Naturally, the UAE government is playing an encouraging role in promoting the sector’s expansion, which has significantly contributed to the country’s non-oil GDP and the attraction of FDI. According to figures issued by the Ministry of Economy, the real estate sector’s added value to UAE’s GDP, in nominal terms, grew at an average of 16.2% between 2001 and 2005. Growth was equally impressive in real terms, registering a rate of 12.3% per annum. In addition, the government subsidized and granted free land to a number of developers, a move that permitted real estate firms to reach critical mass in record time.

Going Strong
The crisis of the US sub-prime mortgage defaults in August hit stock markets across Asia and Europe hard but regional stock markets, and the UAE in particular, rode out the credit squeeze. The real estate sector, specifically, remained strong as the shortage in residential and commercial units, combined with the annual 9% population rise, is expected to generate favorable returns for investors in the next three years.
“Structural factors underpinning strong demand for UAE real estate would not be affected by the turbulence in financial markets, which had resulted in a re-pricing of credit risk in both advanced and emerging markets,” Abu Dhabi Commercial Bank’s consultant chief economist Richard Gibbs wrote in a report on the sector. “While there was evidence of a severe tightening of credit conditions in some markets, it should be remembered that the Gulf Cooperation Council economies were net suppliers of savings and credit to the global financial system,” he added.
Although Dubai is the ninth most expensive city in the world in terms of office or apartment rentals, according to a report released in August by CB Richard Ellis, demand for real estate continues to rise exponentially and the tourism sector continues to be the cornerstone of Dubai’s development. Estimates by the Dubai department of tourism and commerce marketing show a necessity for around 80,000 additional hotel rooms to be built by 2010 to accommodate the swelling number of tourists. In anticipation, more than 100 hotels are expected to be constructed by 2010. The projects include the $54 billion Bawadi, which will feature 31 hotels, the Ottoman Place Hotel and Resort, the $218 million Al-Magreb Resort and Spa and the $504 million America Hotel and Resort. And the list goes on.
The market for office space is soaring beyond control despite all the mega projects such as the 5.9 million square meter Business Bay — a commercial and financial hub — a new city within a city in Dubai that features residential and office towers including pathways and water canals. Other projects include the Culture Village, the Jumeirah Beach Residence, the Jumeirah Lake Towers and many more.

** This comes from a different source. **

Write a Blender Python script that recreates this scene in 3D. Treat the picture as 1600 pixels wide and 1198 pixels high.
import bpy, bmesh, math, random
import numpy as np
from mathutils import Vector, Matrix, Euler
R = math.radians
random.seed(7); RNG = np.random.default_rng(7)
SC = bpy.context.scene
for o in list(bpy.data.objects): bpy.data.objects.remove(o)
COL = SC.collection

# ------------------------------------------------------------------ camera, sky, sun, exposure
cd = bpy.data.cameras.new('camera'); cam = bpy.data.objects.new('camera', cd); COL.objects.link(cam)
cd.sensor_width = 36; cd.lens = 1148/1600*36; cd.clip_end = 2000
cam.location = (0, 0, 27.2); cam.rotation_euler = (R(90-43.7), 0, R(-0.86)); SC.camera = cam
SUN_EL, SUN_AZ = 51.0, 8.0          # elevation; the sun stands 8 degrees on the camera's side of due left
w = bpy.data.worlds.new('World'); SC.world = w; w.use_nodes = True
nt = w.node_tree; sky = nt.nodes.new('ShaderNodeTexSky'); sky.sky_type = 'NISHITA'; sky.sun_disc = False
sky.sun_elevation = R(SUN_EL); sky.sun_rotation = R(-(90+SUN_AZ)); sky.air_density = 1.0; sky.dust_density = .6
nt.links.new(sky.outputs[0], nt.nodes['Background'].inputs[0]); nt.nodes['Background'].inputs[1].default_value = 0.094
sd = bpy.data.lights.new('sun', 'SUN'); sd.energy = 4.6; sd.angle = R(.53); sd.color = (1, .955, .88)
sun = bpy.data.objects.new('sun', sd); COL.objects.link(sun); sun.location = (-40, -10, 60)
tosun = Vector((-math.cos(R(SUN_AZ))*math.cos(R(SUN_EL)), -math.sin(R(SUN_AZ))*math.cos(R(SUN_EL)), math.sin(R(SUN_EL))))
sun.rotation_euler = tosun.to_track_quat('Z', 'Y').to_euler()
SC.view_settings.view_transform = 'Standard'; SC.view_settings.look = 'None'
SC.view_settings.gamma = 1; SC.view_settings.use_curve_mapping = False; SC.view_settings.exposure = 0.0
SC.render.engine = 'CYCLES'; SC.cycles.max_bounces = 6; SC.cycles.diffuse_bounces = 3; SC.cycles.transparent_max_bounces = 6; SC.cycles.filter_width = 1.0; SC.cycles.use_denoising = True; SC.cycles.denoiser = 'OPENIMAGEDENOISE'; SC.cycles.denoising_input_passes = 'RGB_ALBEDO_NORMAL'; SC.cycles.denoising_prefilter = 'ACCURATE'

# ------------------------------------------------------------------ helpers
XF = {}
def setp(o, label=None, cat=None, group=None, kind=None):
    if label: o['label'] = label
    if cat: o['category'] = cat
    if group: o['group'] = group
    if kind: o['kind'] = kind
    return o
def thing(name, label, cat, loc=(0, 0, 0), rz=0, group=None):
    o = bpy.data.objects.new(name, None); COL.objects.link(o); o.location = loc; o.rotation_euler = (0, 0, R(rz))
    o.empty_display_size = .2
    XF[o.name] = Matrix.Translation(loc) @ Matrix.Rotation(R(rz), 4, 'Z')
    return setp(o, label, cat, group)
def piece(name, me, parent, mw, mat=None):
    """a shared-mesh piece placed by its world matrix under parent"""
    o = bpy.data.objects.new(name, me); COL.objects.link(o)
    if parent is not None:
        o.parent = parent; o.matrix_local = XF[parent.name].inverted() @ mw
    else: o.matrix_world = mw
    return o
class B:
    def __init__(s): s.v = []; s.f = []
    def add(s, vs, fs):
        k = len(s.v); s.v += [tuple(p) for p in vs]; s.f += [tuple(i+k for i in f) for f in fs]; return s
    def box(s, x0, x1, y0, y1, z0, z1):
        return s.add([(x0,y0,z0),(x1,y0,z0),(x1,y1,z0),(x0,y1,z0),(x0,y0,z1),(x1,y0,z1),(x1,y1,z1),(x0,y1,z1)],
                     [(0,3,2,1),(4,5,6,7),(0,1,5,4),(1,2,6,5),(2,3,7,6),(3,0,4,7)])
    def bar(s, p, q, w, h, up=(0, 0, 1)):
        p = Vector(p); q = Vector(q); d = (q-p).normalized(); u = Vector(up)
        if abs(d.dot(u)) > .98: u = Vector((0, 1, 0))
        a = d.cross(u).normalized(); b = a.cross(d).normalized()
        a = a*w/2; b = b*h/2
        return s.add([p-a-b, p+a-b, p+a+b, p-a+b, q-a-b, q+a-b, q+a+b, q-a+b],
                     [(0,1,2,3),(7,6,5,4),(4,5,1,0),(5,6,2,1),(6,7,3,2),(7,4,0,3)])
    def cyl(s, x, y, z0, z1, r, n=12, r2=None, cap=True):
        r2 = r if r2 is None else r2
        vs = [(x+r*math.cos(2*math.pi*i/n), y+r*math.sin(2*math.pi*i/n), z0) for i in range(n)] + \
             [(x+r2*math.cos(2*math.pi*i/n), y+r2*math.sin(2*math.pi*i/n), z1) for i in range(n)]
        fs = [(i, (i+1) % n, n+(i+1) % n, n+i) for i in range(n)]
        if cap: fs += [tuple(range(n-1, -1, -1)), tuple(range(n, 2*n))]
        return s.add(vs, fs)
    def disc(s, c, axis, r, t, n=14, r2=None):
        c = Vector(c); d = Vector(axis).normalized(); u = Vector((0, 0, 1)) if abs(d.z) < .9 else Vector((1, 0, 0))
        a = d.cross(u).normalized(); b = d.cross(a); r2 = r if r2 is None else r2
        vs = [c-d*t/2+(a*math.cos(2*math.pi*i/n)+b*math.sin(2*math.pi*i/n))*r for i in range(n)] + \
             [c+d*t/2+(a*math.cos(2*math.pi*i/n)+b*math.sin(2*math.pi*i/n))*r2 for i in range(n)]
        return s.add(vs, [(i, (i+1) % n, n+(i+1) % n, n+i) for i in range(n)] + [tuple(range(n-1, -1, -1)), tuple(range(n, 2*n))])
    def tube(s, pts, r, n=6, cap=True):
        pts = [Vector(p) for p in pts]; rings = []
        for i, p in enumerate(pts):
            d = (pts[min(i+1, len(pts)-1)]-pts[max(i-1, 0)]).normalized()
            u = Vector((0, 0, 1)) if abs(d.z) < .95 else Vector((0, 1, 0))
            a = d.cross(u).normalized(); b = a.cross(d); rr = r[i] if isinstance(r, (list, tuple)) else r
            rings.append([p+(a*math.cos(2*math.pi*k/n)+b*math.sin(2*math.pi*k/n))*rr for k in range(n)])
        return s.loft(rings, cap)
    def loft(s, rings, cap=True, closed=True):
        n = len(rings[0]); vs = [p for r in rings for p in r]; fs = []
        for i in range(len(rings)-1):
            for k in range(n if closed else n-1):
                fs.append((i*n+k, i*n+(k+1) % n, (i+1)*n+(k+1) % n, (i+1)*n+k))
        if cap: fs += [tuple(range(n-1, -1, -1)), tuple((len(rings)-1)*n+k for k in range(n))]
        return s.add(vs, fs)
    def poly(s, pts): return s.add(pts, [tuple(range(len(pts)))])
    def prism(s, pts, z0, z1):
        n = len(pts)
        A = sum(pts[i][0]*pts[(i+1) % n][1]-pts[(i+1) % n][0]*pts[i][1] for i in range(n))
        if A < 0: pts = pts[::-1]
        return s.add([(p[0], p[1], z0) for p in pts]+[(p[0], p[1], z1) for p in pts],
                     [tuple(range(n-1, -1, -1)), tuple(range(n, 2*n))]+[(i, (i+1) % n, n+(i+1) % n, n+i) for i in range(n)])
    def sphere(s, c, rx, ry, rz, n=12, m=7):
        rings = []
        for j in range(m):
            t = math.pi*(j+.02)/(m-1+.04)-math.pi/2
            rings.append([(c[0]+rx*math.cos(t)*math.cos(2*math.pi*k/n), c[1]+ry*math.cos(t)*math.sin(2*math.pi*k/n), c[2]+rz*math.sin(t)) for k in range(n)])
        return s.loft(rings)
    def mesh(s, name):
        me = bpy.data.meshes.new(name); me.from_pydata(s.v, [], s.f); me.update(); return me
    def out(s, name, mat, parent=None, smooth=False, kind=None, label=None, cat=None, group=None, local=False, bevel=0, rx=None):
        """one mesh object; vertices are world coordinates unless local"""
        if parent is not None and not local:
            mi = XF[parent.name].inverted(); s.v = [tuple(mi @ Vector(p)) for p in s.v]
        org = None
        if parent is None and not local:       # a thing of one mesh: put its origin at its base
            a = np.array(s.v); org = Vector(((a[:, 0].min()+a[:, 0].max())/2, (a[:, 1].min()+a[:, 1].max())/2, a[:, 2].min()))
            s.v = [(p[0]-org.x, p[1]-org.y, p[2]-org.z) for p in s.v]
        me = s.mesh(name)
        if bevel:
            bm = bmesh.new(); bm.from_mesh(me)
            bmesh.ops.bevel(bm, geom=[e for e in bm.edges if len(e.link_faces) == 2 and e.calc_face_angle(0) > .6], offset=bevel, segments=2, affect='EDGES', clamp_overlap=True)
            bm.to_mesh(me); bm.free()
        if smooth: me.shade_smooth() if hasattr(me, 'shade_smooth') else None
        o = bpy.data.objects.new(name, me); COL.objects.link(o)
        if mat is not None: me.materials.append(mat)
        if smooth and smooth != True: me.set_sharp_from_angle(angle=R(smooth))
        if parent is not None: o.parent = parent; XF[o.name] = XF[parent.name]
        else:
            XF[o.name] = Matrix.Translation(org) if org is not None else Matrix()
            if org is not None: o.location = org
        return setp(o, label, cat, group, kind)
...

Investment Bank Prime said in a research note that the commercial market continues to evolve, “The amount of commercial space is forecast to triple to an announced 7 million square meter by 2010,” Prime added. “Most of the commercial space additions are expected to hit the market in 2008 and 2009, with major deliveries in Jumeirah Lake Towers, Business Bay and DIFC.”
Sine qua non
Domestic and foreign demand for property in the UAE has surged alongside rapid economic growth and analysts do not foresee an end to this trend for the next five years. They point out that the market is buoyant and this can be credited to surplus in regional liquidity, exceptional rise in disposable incomes, monetary policy liberalization and better credit policies. Dubai-based Shuaa Capital expects UAE listed companies to record a positive growth rate in 2007 and this bodes well for the sector. Although the Dubai and Abu Dhabi Real Estate indexes on the Dubai Financial Market and the Abu Dhabi Market respectively, have performed weaker then expected the trend as of mid-September is looking upward. “The highest growth will come from the real estate, construction and construction materials sector, the non-banking financial and the services sectors,” Shuaa said in a report published in September.
Forecasts, Gross Leasable Area,
UAE Shopping Malls, 1,000 sq. meters
Across the UAE, real estate is judged to still have a solid demand outlook, based on the strong projections of economic growth and expansionary job market for the two biggest emirates. Supply overhangs of housing units are most likely to occur in the medium term in Dubai, where analysts have forecasted a bulge in new unit deliveries by 2009. In Abu Dhabi, where real estate experts say the flood of new apartments will arrive around two years from now, demand is set to swell in the intermediate time.
Given the cyclical aspects of the real estate business with fluctuations from relative overvaluation to relative undervaluation, prospective real estate developers and buyers in the UAE may want to take a step back from the assumption that real estate valuations have no way but up. As far as anticipating demand for new apartments, factors such as affordability and relative pricing can change a picture that is built entirely on forecasted job market growth.
The high public profile of real estate developers in the UAE appears justified in a market where it is three times easier to find a promising new job than to secure adequate housing. In Dubai, the property sector increased significantly more than most other sectors in its macroeconomic role between 2000 and 2005; only trade and construction recorded stronger shifts in their favor in their contributions to GDP. Nonetheless, the visual presence of developers and sales hype for new homes and offices is clearly reaching beyond the role of the property sector in the UAE economy and also beyond the weight of sector companies in the emirates’ economic fabric.
This marketing overstatement of real estate players is illustrated by the fact that sector companies make up only 10% of the 150 largest publicly-traded companies in the GCC, much less than their presence in advertising. The six UAE-based developers in the list of 150 (compiled by Shuaa Capital) outperformed their peers in Saudi Arabia in terms of market cap gains in the 12 months to last July. In order to cement their current towering contributions to the economy in the longer term through national and international activities, however, the UAE real estate developers will have to make true on their professed strategic aims, converting them from lofty statements into unshakable realities.